E "se um dia, vivi a ilusão de que o mundo masculino tudo me daria" ... acabara ali, para quase todo o sempre - com algumas raras exceções, é claro - esse desejo arcaico dos séculos passados.

Nos meus cálculos mentais, achei por bem deixar preparado o plano B, enquanto partia pra ação no plano A. Pensei também que, já que teria de fazer isso, nada de uma morte química, com um asséptico inseticida paralisante. Seria de um jeito brutal: a vassouradas. Pois bem. Tudo a postos. Plano B: deixei a porta aberta para que a coitada pudesse fugir para a rua, caso eu viesse a fracassar. Plano A: a boa e velha vassoura de piaçava (logicamente que por ser mais dura, deveria ser mais eficaz!) e a pazinha ao alcance da mão. 

E lá fui eu, pé ante pé, localizar a inimiga. Zás. Uma, duas, três, quatro lancinantes vassouradas na desgraçada. Ela tentou fugir, mas consegui capturá-la. Ela se contorceu (deve ter gemido). Ela cambaleou, mas por fim sucumbiu. Ficou despedaçada, sem antenas, esmagada.

E eu? Saí fortalecida. Matei minha própria barata e fui embora. Mas fiquei me questionando sobre os efeitos futuros desse ato. O que isso me torna? Guerreira? Vitoriosa? Persistente? Determinada?

Desanimada seria o mais próximo do que senti. (Seria, não fosse um constante policiamento de minha parte para não me deixar abater...). De que me vale tanta força, sair para caçar leões e matar baratas, diariamente?

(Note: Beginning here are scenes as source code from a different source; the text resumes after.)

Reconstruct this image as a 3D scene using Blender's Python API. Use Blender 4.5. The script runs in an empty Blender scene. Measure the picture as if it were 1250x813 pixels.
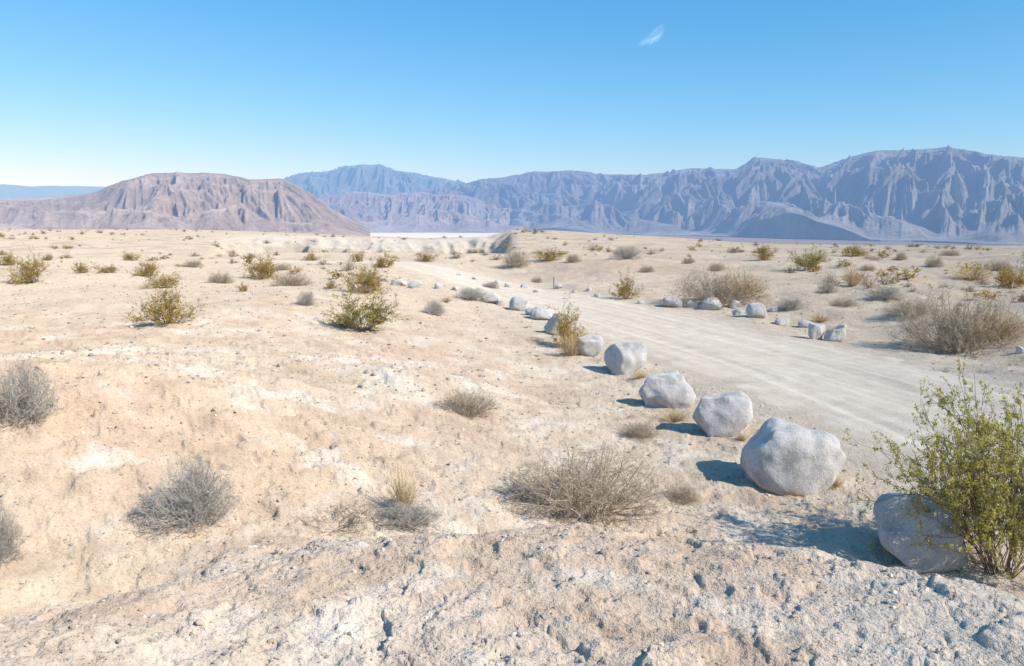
import bpy, bmesh, math, random
import numpy as np
from mathutils import Vector, noise as mn
rng=np.random.default_rng(7); random.seed(7)
sc=bpy.context.scene
sc.view_settings.view_transform='Standard'
try: sc.view_settings.look='None'
except Exception: pass
sc.view_settings.exposure=0

# ---------------------------------------------------------------- noise
def _h(ix,iy,s):
    n=(ix.astype(np.int64)*374761393+iy.astype(np.int64)*668265263+s*1442695041)&0xffffffff
    n=((n^(n>>13))*1274126177)&0xffffffff
    n=((n^(n>>15))*2246822519)&0xffffffff
    return ((n^(n>>16))&0xffffff)/float(0x1000000)
def perlin(x,y,s=0):
    x=np.asarray(x,float);y=np.asarray(y,float)
    ix=np.floor(x);iy=np.floor(y);fx=x-ix;fy=y-iy
    ux=fx*fx*fx*(fx*(fx*6-15)+10);uy=fy*fy*fy*(fy*(fy*6-15)+10)
    def g(a,b):
        t=_h(ix+a,iy+b,s)*2*np.pi
        return np.cos(t)*(fx-a)+np.sin(t)*(fy-b)
    a=g(0,0);b=g(1,0);c=g(0,1);d=g(1,1)
    return (a+(b-a)*ux+(c-a)*uy+(a-b-c+d)*ux*uy)*1.4
def fbm(x,y,o=4,s=0):
    v=0;a=1;t=0
    for i in range(o):
        v=v+a*perlin(x*2**i+i*17.3,y*2**i-i*9.1,s+i);t+=a;a*=.5
    return v/t*1.5
def sst(a,b,x):
    t=np.clip((x-a)/(b-a),0,1);return t*t*(3-2*t)

# ---------------------------------------------------------------- terrain
CAMZ=3.15
RY=np.array([-40,0,5,12,18,25,32,40,46,52,60,75,110.])
RX=np.array([9.5,8.6,8.2,7.6,6.4,4.3,2.0,-1.8,-6.5,-13,-25,-50,-110.])
def road_dist(x,y):
    d=np.full(np.shape(x),1e9)
    for i in range(len(RX)-1):
        ax,ay=RX[i],RY[i];bx,by=RX[i+1]-ax,RY[i+1]-ay
        t=np.clip(((x-ax)*bx+(y-ay)*by)/(bx*bx+by*by),0,1)
        d=np.minimum(d,np.hypot(x-ax-t*bx,y-ay-t*by))
    return d
bB=np.array([-.8,-.625,-.4,-.3,-.2,-.1,-.03,0,.05,.1,.2,.3,.4,.625,.9])
bD=np.array([.009,.008,.008,.011,.0155,.0185,.0165,.009,.009,.012,.018,.025,.027,.028,.028])
bR=np.array([260,260,260,240,225,210,190,170,160,155,150,140,130,125,120.])
def mound_s(x,y):
    a=np.where(x<0,3.0,3.7)
    return (np.abs(x/a)**2.6+np.abs(np.where(y>0,y/4.75,y/8))**2.6)**(1/2.6)
def badM(b): return sst(-.38,-.29,b)*(1-sst(-.045,.01,b))
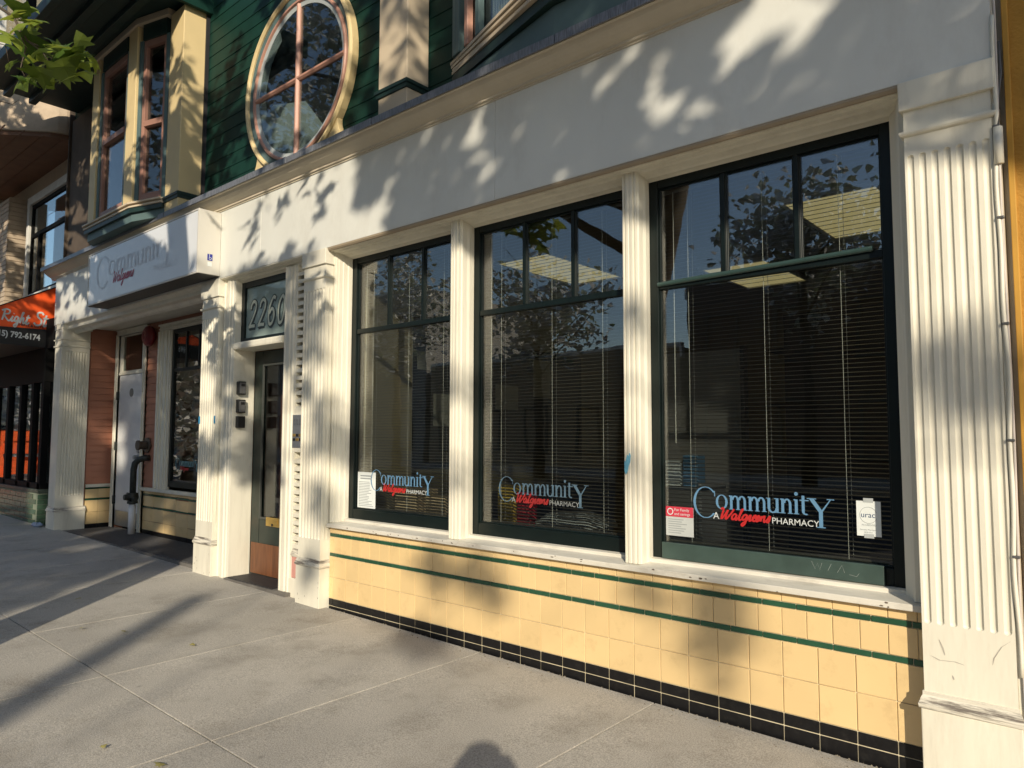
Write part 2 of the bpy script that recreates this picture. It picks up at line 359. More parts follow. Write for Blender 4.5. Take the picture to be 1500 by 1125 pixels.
def pilaster(x0, x1, yf, yb, zb, plinth_top, n, rad, fz0, fz1, cap_z, top, capital=True, worn=WORN, side_flutes=0, label=None):
    """x0..x1 plinth width; shaft is inset 1.2 cm"""
    i = 0.012
    p = fluted('pilaster', B, x0+i, x1-i, yf+i, yb, plinth_top+0.06, cap_z+0.11, n, fz0, fz1, rad, rad*0.75, CREAM)
    if label: p['label'] = label
    MB().box(x0, x1, yf, yb, zb, plinth_top).build('plinth', CREAM, p, 0.004)
    mb = MB()
    moulding_ring(mb, x0, x1, yf, yb, [(-0.004, plinth_top), (0.006, plinth_top+0.002), (0.008, plinth_top+0.018), (0.003, plinth_top+0.028), (0.0, plinth_top+0.038), (-0.006, plinth_top+0.05), (-0.006, plinth_top+0.064), (-0.02, plinth_top+0.064), (-0.02, plinth_top)])
    mb.build('base_moulding', worn, p, 0.001)
    mb = MB()
    moulding_ring(mb, x0+i, x1-i, yf+i, yb, [(-0.004, cap_z), (0.012, cap_z+0.006), (0.016, cap_z+0.014), (0.016, cap_z+0.022), (0.004, cap_z+0.026), (-0.004, cap_z+0.026)])
    mb.build('neck_moulding', CREAM, p, 0.001)
    MB().box(x0-0.002, x1+0.002, yf-0.004, yb, cap_z+0.11, top).build('capital', CREAM, p, 0.003)
    if side_flutes:
        sf = MB()
        wy = (yb-0.006)-(yf+i+0.006)
        for k in range(side_flutes):
            c = yf+i+0.012+wy*(k+0.5)/side_flutes
            sf.box(x1-i+0.0, x1-i+0.005, c-0.004, c+0.004, fz0, fz1)
        sf.build('side_reed', CREAM, p, 0.002)
    return p
pilaster(-0.668, -0.345, -0.09, 0.02, -0.05, 0.30, 7, 0.0125, 0.62, 2.47, 2.545, 2.774, label='wide clean pilaster at the right end of the facade')
pilaster(-4.955, -4.64, -0.09, 0.03, 0.0, 0.34, 7, 0.014, 0.55, 2.47, 2.545, 2.774, side_flutes=3)
pilaster(-6.645, -6.31, -0.09, 0.03, 0.0, 0.34, 7, 0.014, 0.55, 2.42, 2.50, 2.774, side_flutes=3)
# ---- corner column at the left end: flat front, fluted side towards the alcove
cc = MB().box(-10.71, -10.463, -0.078, 0.25, 0.41, 2.50).build('corner_column', CREAM, B, 0.004)
cc['label'] = 'square corner column at the left end, fluted on its alcove side'
fluted('flute_panel', cc, -0.076, 0.248, -10.44, 0, 0.41, 2.50, 8, 0.55, 2.42, 0.013, 0.011, CREAM, 'side', 0.03)
MB().box(-10.725, -10.425, -0.09, 0.27, 0.0, 0.345).build('plinth', CREAM, cc, 0.004)
mb = MB()
moulding_ring(mb, -10.725, -10.425, -0.09, 0.27, [(-0.004, .345), (0.008, .347), (0.008, .365), (0.0, .38), (-0.006, .395), (-0.006, .41), (-0.02, .41), (-0.02, .345)])
mb.build('base_moulding', WORN, cc)
mb = MB()
moulding_ring(mb, -10.712, -10.44, -0.078, 0.25, [(-0.004, 2.47), (0.014, 2.476), (0.016, 2.492), (0.004, 2.50), (-0.004, 2.50)])
moulding_ring(mb, -10.712, -10.44, -0.078, 0.25, [(-0.004, 2.555), (0.012, 2.56), (0.016, 2.575), (0.004, 2.58), (-0.004, 2.58)])
mb.build('neck_moulding', CREAM, cc)
MB().box(-10.712, -10.44, -0.08, 0.25, 2.502, 2.70).build('capital', CREAM, cc, 0.003)
MB().box(-10.73, -10.43, -0.086, 0.27, 2.702, 2.768).build('abacus', CREAM, cc, 0.003)

# ---- fascia boards, cornice, flashing
for (a, c) in ((-10.79, -8.96), (-8.957, -5.62), (-5.617, -2.9), (-2.897, -0.345)):
    MB().box(a, c, -0.08, 0.0, 2.776, 3.43).build('fascia_board', FASC, B, 0.002)
co = MB().ext_x([(-0.05, 3.40), (-0.088, 3.40), (-0.088, 3.412), (-0.10, 3.414), (-0.10, 3.428), (-0.108, 3.432), (-0.125, 3.44), (-0.15, 3.455), (-0.175, 3.475), (-0.19, 3.495), (-0.205, 3.50), (-0.205, 3.512), (-0.05, 3.512)], -10.93, -0.345).build('cornice', STUCCOCAP, B)
mb = MB().box(-10.95, -0.32, -0.215, 0.02, 3.514, 3.524)
mb.build('cornice_cap', FLASH, co)
mb = MB(); random.seed(3); x = -10.95
while x < -0.33:
    w = min(random.uniform(0.35, 0.7), -0.32-x)
    mb.box(x, x+w-0.004, -0.222-random.uniform(0, .004), -0.216, 3.498, 3.548+random.uniform(-.003, .003)); x += w
mb.build('flashing', FLASH, co, 0.001)
# small wall behind the fascia
box('lintel_wall', CREAM, B, (-6.3, -0.3, 0.13, 0.17, 2.735, 3.6))
box('upper_wall', SIDING, B, (-10.8, -0.3, 0.06, 0.2, 3.5, 9.0), 0)
# siding courses on the upper wall
mb = MB(); z = 3.53
while z < 6.6:
    mb.add([(-7.0,0.058,z+.125),(-0.3,0.058,z+.125),(-0.3,0.053,z),(-7.0,0.053,z),(-7.0,0.06,z),(-0.3,0.06,z)], [(0,3,2,1),(3,4,5,2)]); z += 0.125
SD = mb.build('siding', SIDING, B)

# ---- tiled base under the windows
tb = MB().box(-4.645, -0.66, 0.004, 0.13, -0.05, 0.648).build('tiled_base', GROUT, B)
def tiles(name, m, z0, z1, pitch, x_ref, xa, xb, parent, gap=0.0035, y0=-0.002, jitter=0.0006):
    k0 = math.floor((xa-x_ref)/pitch); k = k0; proto = None
    while x_ref+k*pitch < xb:
        a = max(x_ref+k*pitch+gap/2, xa); c = min(x_ref+(k+1)*pitch-gap/2, xb); k += 1
        if c-a < 0.008: continue
        full = abs((c-a)-(pitch-gap)) < 1e-6
        yj = y0+random.uniform(-jitter, jitter)
        org = ((a+c)/2, 0, z0)
        if full and proto is not None:
            t = inst(proto, (org[0], yj-y0, z0), parent)
        else:
            t = MB().box(a, c, y0, y0+.006, z0, z1).build(name, m, parent, 0.0016, org=(org[0], 0, z0), seg=1)
            if full: proto = t
        t.rotation_euler = (random.gauss(0, .0035), 0, random.gauss(0, .0035))
random.seed(11)
XA, XB = -4.638, -0.662
tiles('black_tile', BLACKT, -0.03, 0.061, 0.1527, -1.2295, XA, XB, tb, .0048)
tiles('black_tile', BLACKT, 0.066, 0.116, 0.1527, -1.2295, XA, XB, tb, .0048)
tiles('yellow_tile', TILE, 0.1195, 0.2725, 0.1527, -1.2295, XA, XB, tb)
tiles('yellow_tile', TILE, 0.2755, 0.4265, 0.1527, -1.2295, XA, XB, tb)
tiles('green_tile', GREENT, 0.4295, 0.4525, 0.1527, -1.165, XA, XB, tb)
tiles('yellow_tile', TILE, 0.4555, 0.5725, 0.1085, -1.2295, XA, XB, tb)
tiles('green_tile', GREENT, 0.5755, 0.5985, 0.1527, -1.165, XA, XB, tb)
tiles('yellow_tile', TILE, 0.6015, 0.643, 0.1085, -1.2295, XA, XB, tb)

# ---- sill, casings, windows
MB().ext_x([(-0.035, 0.645), (-0.035, 0.672), (0.09, 0.683), (0.09, 0.70), (0.16, 0.705), (0.16, 0.645)], -4.645, -0.664).build('window_sill', WORN if False else mat('sill_paint', (0.70, 0.67, 0.58), 0.6, 0.06, 10, 0.25, 50, (0.2, 0.17, 0.13), 0.5, 6, stretch=(0.4, 1, 1)), B, 0.003)
MB().ext_x([(-0.055, 2.774), (-0.055, 2.762), (-0.05, 2.752), (-0.035, 2.752), (-0.03, 2.757), (-0.022, 2.757), (-0.016, 2.748), (0.02, 2.748), (0.026, 2.740), (0.05, 2.738), (0.075, 2.732), (0.085, 2.724), (0.11, 2.722), (0.127, 2.716), (0.127, 2.774)], -4.64, -0.668).build('window_head', CREAM, B)
MB().ext_x([(-0.0795, 2.7755), (-0.0795, 2.764), (-0.070, 2.752), (-0.058, 2.752), (-0.056, 2.7615), (-0.056, 2.7755)], -4.63, -0.672).build('bed_moulding', mat('bed_moulding', (.36, .29, .20), .6, .06), B, .001)
def mullion(xc, hw=0.042):
    pr = [(-hw, 0.127), (-hw-0.006, 0.09), (-hw-0.006, 0.02), (-hw, 0.012), (-hw, 0.0), (-hw+0.010, 0.0), (-hw+0.012, 0.006), (-hw+0.018, 0.006), (-hw+0.020, -0.004),
          (-0.006, -0.004), (-0.004, 0.0), (0.004, 0.0), (0.006, -0.004), (hw-0.020, -0.004), (hw-0.018, 0.006), (hw-0.012, 0.006), (hw-0.010, 0.0), (hw, 0.0), (hw, 0.012), (hw+0.006, 0.02), (hw+0.006, 0.06), (hw+0.012, 0.08), (hw+0.008, 0.127)]
    MB().ext_z([(xc+p[0], p[1]) for p in pr], 0.678, 2.7655).build('mullion', CREAM, B, 0.0015)
mullion(-3.318); mullion(-1.998)
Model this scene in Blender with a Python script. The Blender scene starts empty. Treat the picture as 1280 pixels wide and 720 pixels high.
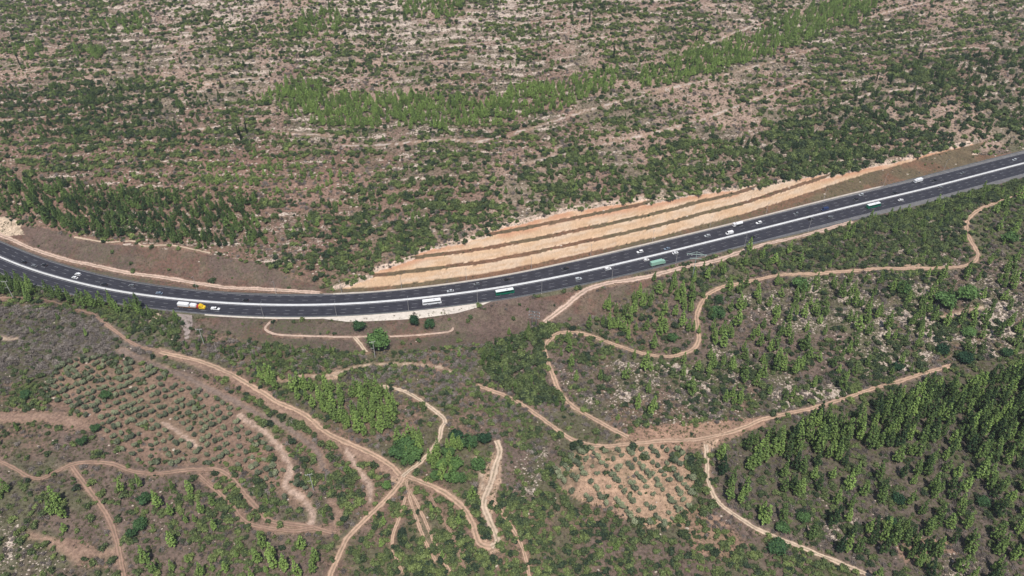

Na verdade, esse simples gesto abriu um precedente. E essa é apenas mais uma das habilidades que a partir de agora posso incluir no meu currículo.



sábado, 2 de abril de 2011

Minissérie

Série inspirada no 6X6: historinhas curtas, com apenas 6 palavras


PRIMAVERA:
Perfume no ar, cheirando a jasmim.

VERÃO:
Céu amarelo, céu laranja, céu anil.

OUTONO:
Sol claro, vento fresco rodopiando folhas.

INVERNO
Lua cheia no céu azul-marinho.

APARTAMENTO:
Descompasso urbano: máquina grande,varal pequeno.

PARTIDA:
Gavetas abertas, cabides vazios, agora fui.

MISERÊ:
Geladeira de dieta: alface, maçã, água.

DEFESA:
Três trancas na porta. Neurose ativada.

ACONCHEGO:
Eu sozinha mais a pipoca quentinha

TÉCNICA:
Ele ataca, ataca, ataca. Se defende?

CORRIDA:
Eu corro. De quê? Não sei.

ESPAÇO
Sozinha na cama grande: espaço demais.

DIVERSÃO
Frescobol: felicidade ao alcance da mão.